Cable’s Role in Energy Independence


Suppose the cable industry had an opportunity to:

  • Create goodwill in the communities it serves;
  • Help its customers make ends meet in tough times;
  • Spur economic development and job growth;
  • Build good relationships with the new administration and congress;
  • Strengthen America’s national security;
  • And, for good measure, help save the planet.

Sound too good to be true? And even if it is, what’s it going to cost? Well, the main “cost” is not money, but tapping a resource that will be less in-demand in 2009: local and national ad avails.

The 2008 political campaign and holiday shopping season will be over, and the economy will be in the doldrums. Even with the need to use airtime for marketing its own products and to run public-service announcements for worthy causes it supports, a soft ad-sales market will allow cable to use its inventory of avails to take advantage of this opportunity.

So then, just what is it? Simply stated, for cable to conduct a major public-service campaign to promote the adoption of renewable energy sources by homeowners, the people who comprise most of cable’s customers, and those of its competitors. By doing so, cable can achieve those six goals itemized above. But before going into more detail on what I’m proposing, a little history.

In the 1970s, as a result of the Arab oil embargo, the nation faced its first energy crisis. At times, people couldn’t buy gas for their cars at any price. President Ford and especially President Carter, with bipartisan congressional support, sought to wean the U.S. from its dependence on foreign oil. A national goal was set to derive 20% of our energy supply from renewables by the year 2000.

Several initiatives were launched to promote residential adoption of alternate energy sources and to foster the growth of an industry to provide products and services to make that possible. Tax credits for the purchase of renewable systems were passed. And four regional centers around the country were funded to act as catalysts for commercializing alternate-energy technologies.

I was manager of government and public affairs for the Northeast Solar Energy Center in Boston.
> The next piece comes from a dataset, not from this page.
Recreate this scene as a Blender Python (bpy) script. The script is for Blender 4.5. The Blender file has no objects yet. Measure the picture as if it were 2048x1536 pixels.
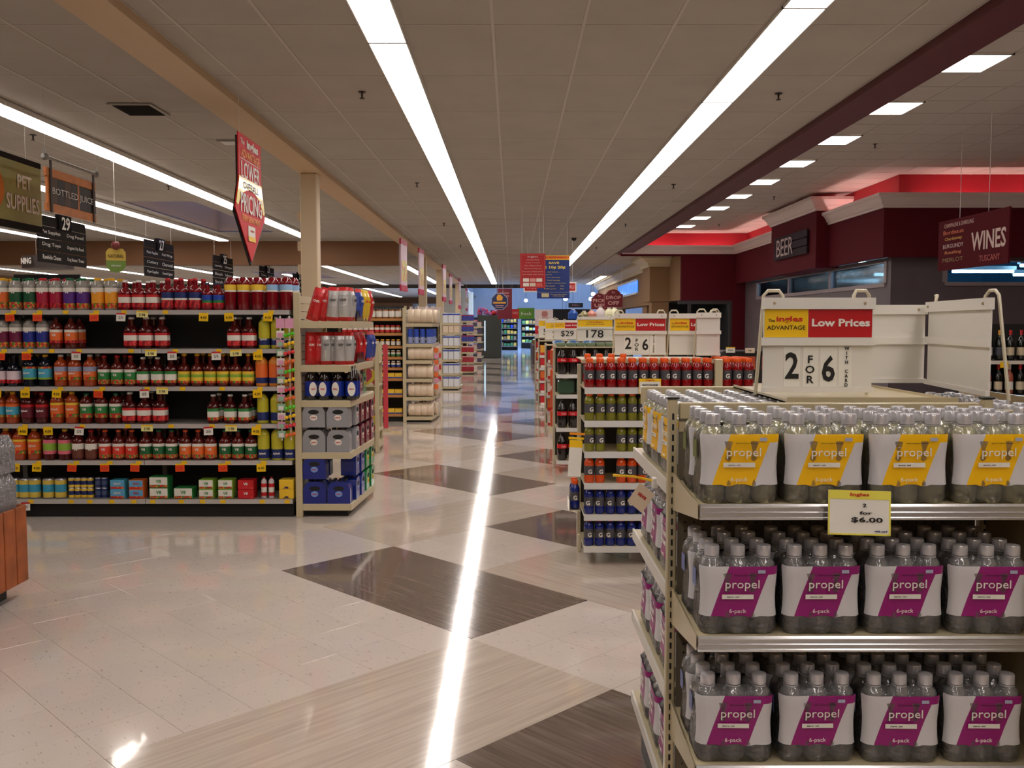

We worked with state and local governments, business and labor, and academia and nonprofit organizations to provide consumers with information and run workshops to help them “go solar.” We conducted an extensive public relations effort to get the word out to the public through the media, garnering press coverage by working with political figures like House Speaker “Tip” O’Neill and conducting a solar demo at the 1980 Winter Olympics.

We were succeeding. Then President Reagan took office and, in pursuing his free-market philosophy, severely curtailed government intervention to achieve energy independence. For the next quarter-century, our energy problem was back-burnered in Washington and forgotten on Main Street. That is until soaring gasoline prices and the inconvenient truth of global warming brought it front and center again — just when the virtue of an unfettered free market has been tarnished.

President-elect Obama has made energy independence and renewables the focus of his energy policy, and the creation of 5 million “green collar” jobs the centerpiece of his economic redevelopment plan. As part of its $700 billion banking-system bailout legislation, Congress extended and expanded tax credits for residential and commercial renewable energy installations.

So the pieces are now in place to renew the renewables effort. But our dependence on imported oil has become so great that we can’t afford to sit idly by waiting for individual homeowners to adopt renewables one by one. We must catalyze the market, and that’s where the cable industry can play an important role by:

  • Airing PSAs to increase awareness of the benefits of renewables and availability of the credits;
  • Producing how-to videos available for viewing on demand;
  • Promoting workshops presented by third-parties in the private and public sectors;
  • Using its broadband pipe to enable networking among users, would-be users and providers of alternate energy systems

Conducting such a campaign will win friends for cable, in its backyard and in Washington, by serving its customers, communities, the country and the planet. It’s not too good to be true, if we make it so.